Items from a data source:
+++++
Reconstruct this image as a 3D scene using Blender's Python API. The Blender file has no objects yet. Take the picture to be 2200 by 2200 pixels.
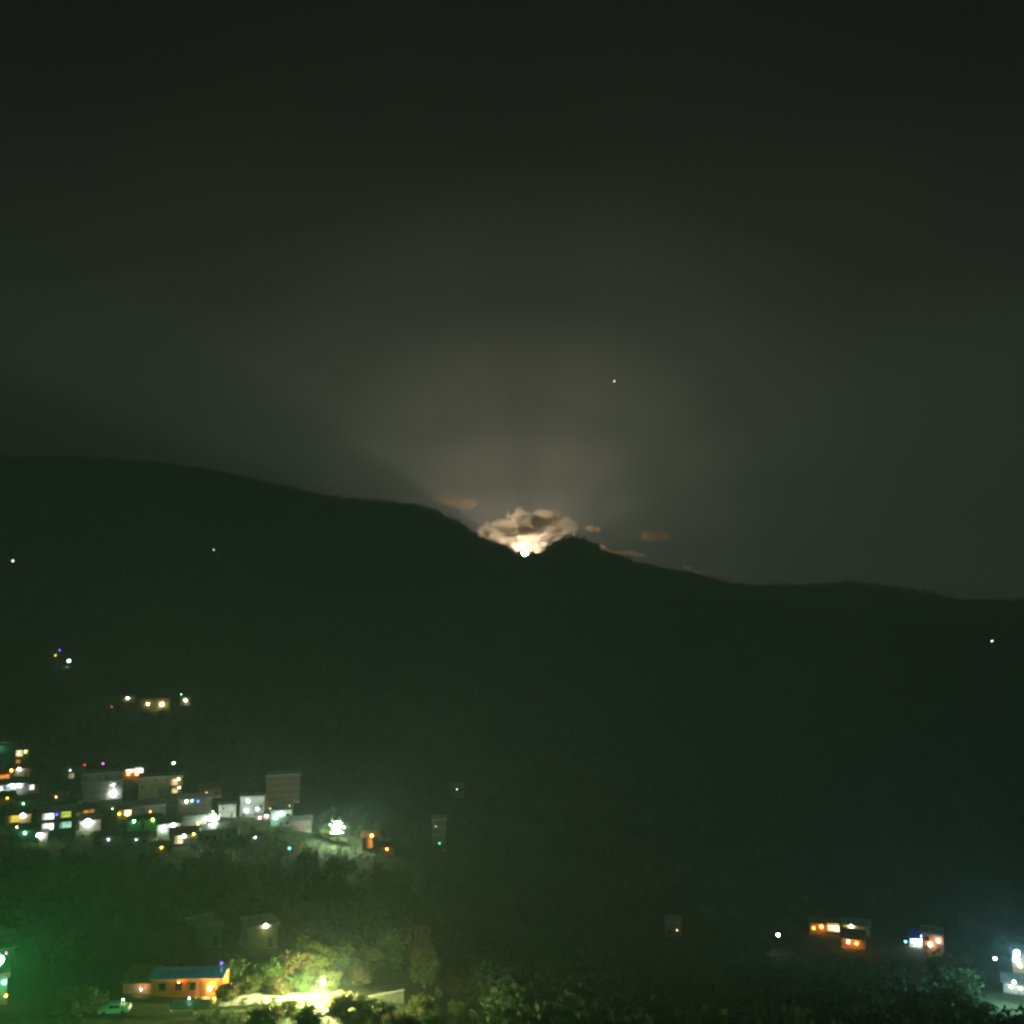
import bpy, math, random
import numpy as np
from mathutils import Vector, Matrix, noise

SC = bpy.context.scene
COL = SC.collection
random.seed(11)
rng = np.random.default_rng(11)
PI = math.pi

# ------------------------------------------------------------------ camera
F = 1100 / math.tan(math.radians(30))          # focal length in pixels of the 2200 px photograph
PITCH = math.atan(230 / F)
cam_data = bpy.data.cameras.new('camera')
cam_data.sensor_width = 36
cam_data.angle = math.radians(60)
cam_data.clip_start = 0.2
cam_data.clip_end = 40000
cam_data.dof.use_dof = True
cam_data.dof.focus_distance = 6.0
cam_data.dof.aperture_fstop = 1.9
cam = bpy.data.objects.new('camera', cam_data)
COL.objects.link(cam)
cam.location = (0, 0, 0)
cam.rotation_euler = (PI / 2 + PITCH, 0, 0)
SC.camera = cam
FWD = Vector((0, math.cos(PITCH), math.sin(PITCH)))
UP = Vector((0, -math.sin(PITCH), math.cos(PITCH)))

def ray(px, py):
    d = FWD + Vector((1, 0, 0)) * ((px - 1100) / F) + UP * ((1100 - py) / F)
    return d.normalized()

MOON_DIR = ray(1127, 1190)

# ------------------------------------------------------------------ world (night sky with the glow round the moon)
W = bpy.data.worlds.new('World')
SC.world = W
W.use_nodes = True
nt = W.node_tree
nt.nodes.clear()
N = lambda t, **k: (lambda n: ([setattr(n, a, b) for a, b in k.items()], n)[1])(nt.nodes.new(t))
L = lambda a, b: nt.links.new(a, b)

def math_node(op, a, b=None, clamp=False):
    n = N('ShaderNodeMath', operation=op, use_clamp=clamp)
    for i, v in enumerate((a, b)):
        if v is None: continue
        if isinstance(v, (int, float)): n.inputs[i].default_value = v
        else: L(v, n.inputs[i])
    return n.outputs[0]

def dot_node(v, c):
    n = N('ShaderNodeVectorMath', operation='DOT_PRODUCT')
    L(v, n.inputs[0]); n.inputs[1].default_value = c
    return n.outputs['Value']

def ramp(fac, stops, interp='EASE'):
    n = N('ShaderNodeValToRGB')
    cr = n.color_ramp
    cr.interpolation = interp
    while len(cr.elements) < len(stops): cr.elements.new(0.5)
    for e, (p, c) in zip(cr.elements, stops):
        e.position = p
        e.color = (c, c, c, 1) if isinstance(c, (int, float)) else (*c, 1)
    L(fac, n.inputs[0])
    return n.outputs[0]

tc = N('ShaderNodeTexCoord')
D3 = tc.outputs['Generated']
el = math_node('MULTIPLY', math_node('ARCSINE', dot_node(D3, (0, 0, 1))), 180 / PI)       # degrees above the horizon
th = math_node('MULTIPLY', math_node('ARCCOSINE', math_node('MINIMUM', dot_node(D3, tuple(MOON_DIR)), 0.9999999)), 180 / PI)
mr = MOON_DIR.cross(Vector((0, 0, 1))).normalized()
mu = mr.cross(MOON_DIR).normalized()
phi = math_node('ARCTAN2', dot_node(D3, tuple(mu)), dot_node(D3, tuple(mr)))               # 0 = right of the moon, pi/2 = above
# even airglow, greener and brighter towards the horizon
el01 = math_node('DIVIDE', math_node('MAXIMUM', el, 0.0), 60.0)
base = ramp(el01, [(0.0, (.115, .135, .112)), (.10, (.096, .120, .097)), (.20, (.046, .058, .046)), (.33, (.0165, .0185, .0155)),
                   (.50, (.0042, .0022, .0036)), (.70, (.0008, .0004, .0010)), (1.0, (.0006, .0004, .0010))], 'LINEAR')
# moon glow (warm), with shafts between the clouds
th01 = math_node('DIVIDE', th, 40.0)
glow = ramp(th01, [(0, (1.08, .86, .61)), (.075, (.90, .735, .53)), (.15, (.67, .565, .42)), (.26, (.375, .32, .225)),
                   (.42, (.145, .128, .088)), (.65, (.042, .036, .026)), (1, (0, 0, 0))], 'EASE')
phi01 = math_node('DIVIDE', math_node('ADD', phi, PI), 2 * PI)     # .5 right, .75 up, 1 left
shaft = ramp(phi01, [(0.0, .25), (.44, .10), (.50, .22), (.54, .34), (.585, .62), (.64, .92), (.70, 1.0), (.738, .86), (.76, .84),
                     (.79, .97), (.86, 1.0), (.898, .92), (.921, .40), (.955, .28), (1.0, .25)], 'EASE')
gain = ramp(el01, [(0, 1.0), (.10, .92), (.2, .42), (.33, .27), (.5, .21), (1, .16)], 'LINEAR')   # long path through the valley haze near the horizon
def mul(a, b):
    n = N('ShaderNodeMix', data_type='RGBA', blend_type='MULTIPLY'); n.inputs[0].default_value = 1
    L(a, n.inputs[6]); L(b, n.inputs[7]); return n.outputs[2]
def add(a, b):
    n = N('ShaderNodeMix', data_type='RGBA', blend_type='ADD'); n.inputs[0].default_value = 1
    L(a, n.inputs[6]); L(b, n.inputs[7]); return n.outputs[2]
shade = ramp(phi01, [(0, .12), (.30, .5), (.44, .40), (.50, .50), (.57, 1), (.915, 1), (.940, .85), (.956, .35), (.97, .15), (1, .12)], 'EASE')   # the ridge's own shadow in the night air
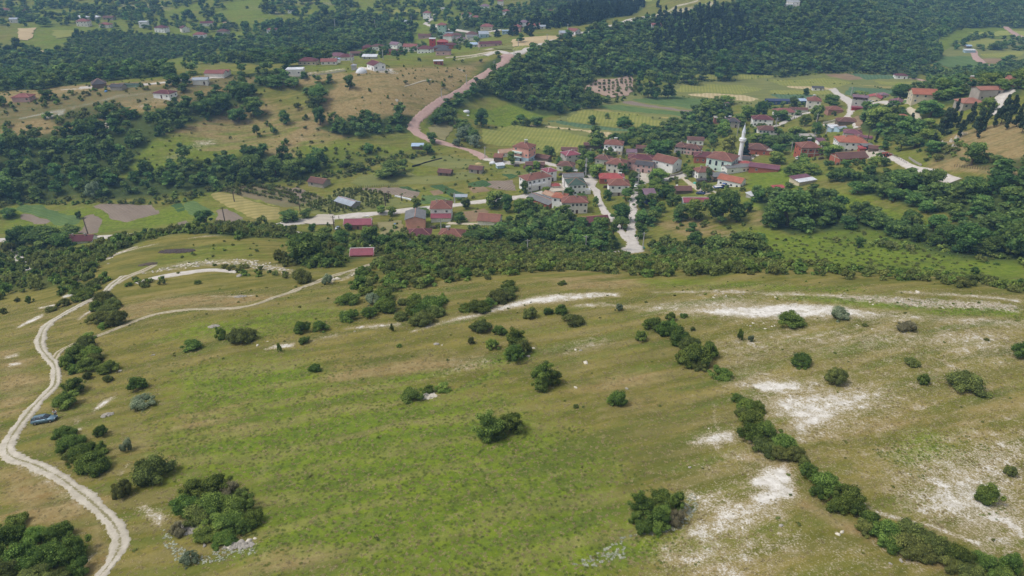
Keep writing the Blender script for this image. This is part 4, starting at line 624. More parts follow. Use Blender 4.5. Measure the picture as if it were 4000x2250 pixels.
+++++
Aim of the exercise: The pictures should not appear in the copy; every other part of the records above must be returned exactly.

Reply:
Reconstruct this image as a 3D scene using Blender's Python API. The Blender file has no objects yet. Take the picture to be 2200 by 2200 pixels.
import bpy, math, random
import numpy as np
from mathutils import Vector, Matrix, noise

SC = bpy.context.scene
COL = SC.collection
random.seed(11)
rng = np.random.default_rng(11)
PI = math.pi

# ------------------------------------------------------------------ camera
F = 1100 / math.tan(math.radians(30))          # focal length in pixels of the 2200 px photograph
PITCH = math.atan(230 / F)
cam_data = bpy.data.cameras.new('camera')
cam_data.sensor_width = 36
cam_data.angle = math.radians(60)
cam_data.clip_start = 0.2
cam_data.clip_end = 40000
cam_data.dof.use_dof = True
cam_data.dof.focus_distance = 6.0
cam_data.dof.aperture_fstop = 1.9
cam = bpy.data.objects.new('camera', cam_data)
COL.objects.link(cam)
cam.location = (0, 0, 0)
cam.rotation_euler = (PI / 2 + PITCH, 0, 0)
SC.camera = cam
FWD = Vector((0, math.cos(PITCH), math.sin(PITCH)))
UP = Vector((0, -math.sin(PITCH), math.cos(PITCH)))

def ray(px, py):
    d = FWD + Vector((1, 0, 0)) * ((px - 1100) / F) + UP * ((1100 - py) / F)
    return d.normalized()

MOON_DIR = ray(1127, 1190)

# ------------------------------------------------------------------ world (night sky with the glow round the moon)
W = bpy.data.worlds.new('World')
SC.world = W
W.use_nodes = True
nt = W.node_tree
nt.nodes.clear()
N = lambda t, **k: (lambda n: ([setattr(n, a, b) for a, b in k.items()], n)[1])(nt.nodes.new(t))
L = lambda a, b: nt.links.new(a, b)

def math_node(op, a, b=None, clamp=False):
    n = N('ShaderNodeMath', operation=op, use_clamp=clamp)
    for i, v in enumerate((a, b)):
        if v is None: continue
        if isinstance(v, (int, float)): n.inputs[i].default_value = v
        else: L(v, n.inputs[i])
    return n.outputs[0]

def dot_node(v, c):
    n = N('ShaderNodeVectorMath', operation='DOT_PRODUCT')
    L(v, n.inputs[0]); n.inputs[1].default_value = c
    return n.outputs['Value']

def ramp(fac, stops, interp='EASE'):
    n = N('ShaderNodeValToRGB')
    cr = n.color_ramp
    cr.interpolation = interp
    while len(cr.elements) < len(stops): cr.elements.new(0.5)
    for e, (p, c) in zip(cr.elements, stops):
        e.position = p
        e.color = (c, c, c, 1) if isinstance(c, (int, float)) else (*c, 1)
    L(fac, n.inputs[0])
    return n.outputs[0]

tc = N('ShaderNodeTexCoord')
D3 = tc.outputs['Generated']
el = math_node('MULTIPLY', math_node('ARCSINE', dot_node(D3, (0, 0, 1))), 180 / PI)       # degrees above the horizon
th = math_node('MULTIPLY', math_node('ARCCOSINE', math_node('MINIMUM', dot_node(D3, tuple(MOON_DIR)), 0.9999999)), 180 / PI)
mr = MOON_DIR.cross(Vector((0, 0, 1))).normalized()
mu = mr.cross(MOON_DIR).normalized()
phi = math_node('ARCTAN2', dot_node(D3, tuple(mu)), dot_node(D3, tuple(mr)))               # 0 = right of the moon, pi/2 = above
# even airglow, greener and brighter towards the horizon
el01 = math_node('DIVIDE', math_node('MAXIMUM', el, 0.0), 60.0)
base = ramp(el01, [(0.0, (.115, .135, .112)), (.10, (.096, .120, .097)), (.20, (.046, .058, .046)), (.33, (.0165, .0185, .0155)),
                   (.50, (.0042, .0022, .0036)), (.70, (.0008, .0004, .0010)), (1.0, (.0006, .0004, .0010))], 'LINEAR')
# moon glow (warm), with shafts between the clouds
th01 = math_node('DIVIDE', th, 40.0)
glow = ramp(th01, [(0, (1.08, .86, .61)), (.075, (.90, .735, .53)), (.15, (.67, .565, .42)), (.26, (.375, .32, .225)),
                   (.42, (.145, .128, .088)), (.65, (.042, .036, .026)), (1, (0, 0, 0))], 'EASE')
phi01 = math_node('DIVIDE', math_node('ADD', phi, PI), 2 * PI)     # .5 right, .75 up, 1 left
shaft = ramp(phi01, [(0.0, .25), (.44, .10), (.50, .22), (.54, .34), (.585, .62), (.64, .92), (.70, 1.0), (.738, .86), (.76, .84),
                     (.79, .97), (.86, 1.0), (.898, .92), (.921, .40), (.955, .28), (1.0, .25)], 'EASE')
gain = ramp(el01, [(0, 1.0), (.10, .92), (.2, .42), (.33, .27), (.5, .21), (1, .16)], 'LINEAR')   # long path through the valley haze near the horizon
def mul(a, b):
    n = N('ShaderNodeMix', data_type='RGBA', blend_type='MULTIPLY'); n.inputs[0].default_value = 1
    L(a, n.inputs[6]); L(b, n.inputs[7]); return n.outputs[2]
def add(a, b):
    n = N('ShaderNodeMix', data_type='RGBA', blend_type='ADD'); n.inputs[0].default_value = 1
    L(a, n.inputs[6]); L(b, n.inputs[7]); return n.outputs[2]
shade = ramp(phi01, [(0, .12), (.30, .5), (.44, .40), (.50, .50), (.57, 1), (.915, 1), (.940, .85), (.956, .35), (.97, .15), (1, .12)], 'EASE')   # the ridge's own shadow in the night air
Keep writing the Blender script for this image. This is part 4, starting at line 624. More parts follow. Use Blender 4.5. Measure the picture as if it were 4000x2250 pixels.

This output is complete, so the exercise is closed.